The process of investigating contentious judging should, therefore, at least in this boxing utopia of which we speak, be made as transparent as possible. Though a commission might rule that the official in question performed satisfactorily, it is just as important to tell the public – and the fighters involved – exactly why. Perhaps we might all learn something along the way.

Officials who are deemed to have made a mistake should be made to explain themselves and punished if those explanations are not satisfactory; such a process is only fair on the fighters at the heart of the controversy and the officials in question.

Though appeals can be made currently, those who are making them are rarely privy to the processes of the decision-making – nor are they called to offer their point of view. Though it’s perhaps too much to expect a court-style hearing with a judge and jury, the fighters who feel like they’ve been cheated out of a life-changing victory deserve more than they’re getting in 2024.

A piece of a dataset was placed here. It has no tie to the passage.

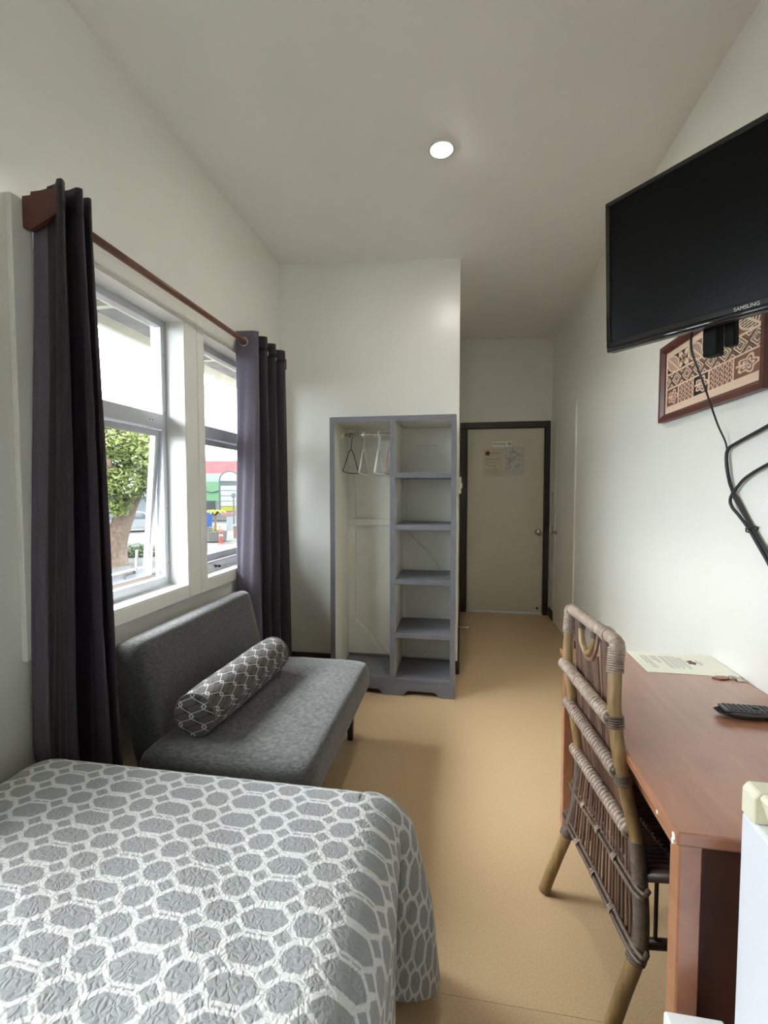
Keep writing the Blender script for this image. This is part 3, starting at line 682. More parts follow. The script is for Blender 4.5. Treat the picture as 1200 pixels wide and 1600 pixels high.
# ------------------------------------------------------------------ sofa and bolster
SY0, SY1 = 1.40, 2.42
sf = thing('sofa', (-.85, 1.9, 0), 'low grey fabric two-seat sofa under the windows', 'sofa')
def sculpt(o, fn):
    for v in o.data.vertices: v.co = fn(v.co)
def cushion(x0, x1, y0, y1, z0, z1, r, n=10, puff=0.0):
    """rounded box as a dense subdivided shape: superellipsoid-like rounding of a cube grid"""
    bm = bmesh.new(); bmesh.ops.create_cube(bm, size=2.0)
    bmesh.ops.subdivide_edges(bm, edges=bm.edges[:], cuts=n, use_grid_fill=True)
    hx, hy, hz = (x1 - x0) / 2, (y1 - y0) / 2, (z1 - z0) / 2
    vs_ = []
    for v in bm.verts:
        p = v.co
        q = []
        for a, h in ((p.x, hx), (p.y, hy), (p.z, hz)):
            q.append(math.copysign(h * (1 - (1 - abs(a)) ** 1.0), a) if True else a)
        # denser near the edges
        q = [math.copysign(h * math.sin(abs(a) * PI / 2) ** .9, a) for a, h in ((p.x, hx), (p.y, hy), (p.z, hz))]
        c_ = [max(-(h - r), min(h - r, t)) for t, h in zip(q, (hx, hy, hz))]
        d = Vector([t - s_ for t, s_ in zip(q, c_)])
        if d.length > 1e-9:
            m = max(abs(t) for t in d); d = d.normalized() * min(r, m) if m >= r * .999 else d.normalized() * m
        w = Vector(c_) + d
        if puff:
            fx, fy = 1 - (w.x / hx) ** 2, 1 - (w.y / hy) ** 2
            w.z += puff * max(0, fx) * max(0, fy) * (1 if w.z > 0 else 0)
        vs_.append(w)
    g = G(); g.v = [((x0 + x1) / 2 + w.x, (y0 + y1) / 2 + w.y, (z0 + z1) / 2 + w.z) for w in vs_]
    bm.verts.ensure_lookup_table(); g.f = [tuple(v.index for v in f.verts) for f in bm.faces]; bm.free()
    return g
g = cushion(-1.12, -.475, SY0, SY1, .262, .425, .05, 14, .012)
def wrinkle(p):
    x, y, z = p
    return (x, y, z + .004 * math.sin(x * 21 + y * 9) * math.sin(y * 13 - x * 5) * (1 if z > .3 else 0))
g.v = [wrinkle(p) for p in g.v]
g.build('seat_cushion', 'sofa_fabric', sf, smooth=True)
B(-1.10, -.535, SY0 + .03, SY1 - .03, .19, .275).build('seat_frame', 'sofa_fabric', sf, bevel=.012)
g = cushion(-.075, .075, SY0 + .10, SY1 + .02, 0, .56, .05, 14)
an = math.radians(13)
g.v = [(-1.115 + p[0] * math.cos(an) - p[2] * math.sin(an), p[1], .225 + p[0] * math.sin(an) + p[2] * math.cos(an)) for p in g.v]
g.build('backrest', 'sofa_fabric', sf, smooth=True)
for lx, ly in ((-.575, SY1 - .06), (-.575, SY0 + .08), (-1.05, SY1 - .06), (-1.05, SY0 + .08)):
    G().prism([(lx - .018, .20), (lx + .018, .20), (lx + .013, 0), (lx - .013, 0)], 1, ly - .015, ly + .015).build('leg', 'dark_trim', sf)
bo = thing('bolster_cushion', (-.93, 1.9, .43), 'round bolster cushion with pale ogee chain print on the sofa', 'cushion')
A0, A1, RB = Vector((-.952, 1.51, .520)), Vector((-.925, 2.165, .520)), .087
ax = (A1 - A0).normalized(); u_ = Vector((1, 0, 0)); w_ = ax.cross(u_).normalized(); L_ = (A1 - A0).length
g = G(); g.uv = []; nu, nv = 40, 40
for i in range(nu + 1):
    for j in range(nv + 1):
        t = i / nu; a = 2 * PI * j / nv; r = RB * (1 - .10 * abs(2 * t - 1) ** 4) * (1 + .02 * math.sin(5 * a + 6 * t))
        p = A0 + ax * (t * L_) + (u_ * math.cos(a) + w_ * math.sin(a)) * r
        if p.z < .437: p.z = .437
        g.v.append(tuple(p)); g.uv.append((t * L_, a * RB))
g.f = [(i * (nv + 1) + j, (i + 1) * (nv + 1) + j, (i + 1) * (nv + 1) + j + 1, i * (nv + 1) + j + 1) for i in range(nu) for j in range(nv)]
bc = g.build('cover', 'bolster_cloth', bo, smooth=True)
for e, c_ in ((0, A0), (1, A1)):
    g = G(); g.uv = []; rings = [0, .03, .055, RB * .9]
    for ri, r in enumerate(rings):
        for j in range(25):
            a = 2 * PI * j / 24; p = c_ + (u_ * math.cos(a) + w_ * math.sin(a)) * r - ax * ((1 - 2 * e) * .012 * (1 - (r / RB) ** 2))
            if p.z < .437: p.z = .437
            g.v.append(tuple(p)); g.uv.append((r * math.cos(a) * 1.0 + .03, r * math.sin(a)))
    for ri in range(3):
        for j in range(24): g.f.append((ri * 25 + j, ri * 25 + j + 1, (ri + 1) * 25 + j + 1, (ri + 1) * 25 + j))
    g.build('end_cap', 'bolster_cloth', bo, smooth=True, recalc=False)
    G().tube([Vector((p.x, p.y, max(p.z, .438))) for p in [c_ + (u_ * math.cos(a) + w_ * math.sin(a)) * RB * .91 for a in np.linspace(0, 2 * PI, 28, endpoint=False)]], .0035, 6, closed=True).build('piping', 'bolster_piping', bo, smooth=True)

# ------------------------------------------------------------------ bed and quilt
BX0, BX1, BY1, BZ = -1.285, -.130, 1.215, .552
bd = thing('bed', (-.75, .2, 0), 'single bed with a mattress hidden under the grey trellis quilt', 'bed')
cushion(BX0 + .03, BX1 - .05, -.86, BY1 - .05, .27, BZ - .012, .06, 6).build('mattress', 'mattress_cloth', bd, smooth=True)
B(BX0 + .03, BX1 - .08, -.86, BY1 - .08, .14, .27).build('bed_base', 'red_wood', bd, bevel=.01)
B(BX0 + .02, BX1 - .02, -.93, -.89, .0, .95).build('headboard', 'red_wood', bd, bevel=.01)
for lx in (BX0 + .08, BX1 - .15):
    for ly in (-.75, BY1 - .18): B(lx - .025, lx + .025, ly - .025, ly + .025, 0, .14).build('leg', 'red_wood', bd)
R_ = .115; HANG = .50
def prof(a, extra=0.0):
    """arc a past the mattress edge -> horizontal run, drop"""
    q = PI * R_ / 2
    if a <= 0: return a, 0.0
    if a < q: return R_ * math.sin(a / R_), R_ * (1 - math.cos(a / R_))
    return R_ + extra * (a - q), R_ + (a - q)
tx0, tx1, ty0, ty1 = BX0 + R_, BX1 - R_, -.80, BY1 - R_
def bumpz(u, v): return .004 * math.sin(u * 7 + 1.3 * v) + .004 * math.sin(v * 8.5 - u * 3) + .003 * math.sin(u * 19 + v * 15)
HA = HANG + R_ * .57
q = G(); q.uv = []
def patch(fn, nu, nv):
    base = len(q.v)
    for i in range(nu + 1):
        for j in range(nv + 1):
            p, uv = fn(i / nu, j / nv); q.v.append(tuple(p)); q.uv.append(uv)
    for i in range(nu):
        for j in range(nv): q.f.append((base + i * (nv + 1) + j, base + (i + 1) * (nv + 1) + j, base + (i + 1) * (nv + 1) + j + 1, base + i * (nv + 1) + j + 1))
def top(s, t):
    u = tx0 + (tx1 - tx0) * s; v = ty0 + (ty1 - ty0) * t
    m = min(u - tx0, tx1 - u, ty1 - v, .1) / .1
    return (u, v, BZ + bumpz(u, v) * max(0, m)), (u, v)
patch(top, 60, 110)
def side_run(a, v):
    run, drop = prof(a, -.01); k_ = max(0, (a - .10)) / HA
    run += k_ * (.016 * math.sin(v * 13.0 + .9) + .008 * math.sin(v * 31))
    w = max(0.0, min(1.0, 1 - (ty1 - v) / .22)); w = w * w * (3 - 2 * w)
    return run - k_ ** .6 * .055 * w, drop
def side(s, t):                                # the long side facing the room
    a = HA * s; v = ty0 + (ty1 - ty0) * t; run, drop = side_run(a, v)
    return (tx1 + run, v, BZ - drop), (tx1 + a, v)
patch(side, 44, 110)
def sideL(s, t):
    a = .35 * s; v = ty0 + (ty1 - ty0) * t; run, drop = prof(a, .0)
    return (tx0 - min(run, R_ - .03), v, BZ - drop), (tx0 - a, v)
patch(sideL, 16, 60)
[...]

Perhaps the biggest bugbear of all is repeat offenders. A recent case in point might be Paul Wallace, who on Saturday night scored Robson Conceicao a 115-113 winner over Foster, almost one year to the day that he calculated a 95-95 tally between Savannah Marshall and Franchon Crews Dezurn. That’s not to say that Wallace was wrong, necessarily, but it would certainly help to be able to understand his reasoning.

A performance table of officials, so that those who are making mistakes lose ground and those consistently scoring fights correctly are rewarded with jobs at the biggest fights, is something else to consider.  

The bottom line is that boxers should no longer be the only ones punished for the incompetence of officials.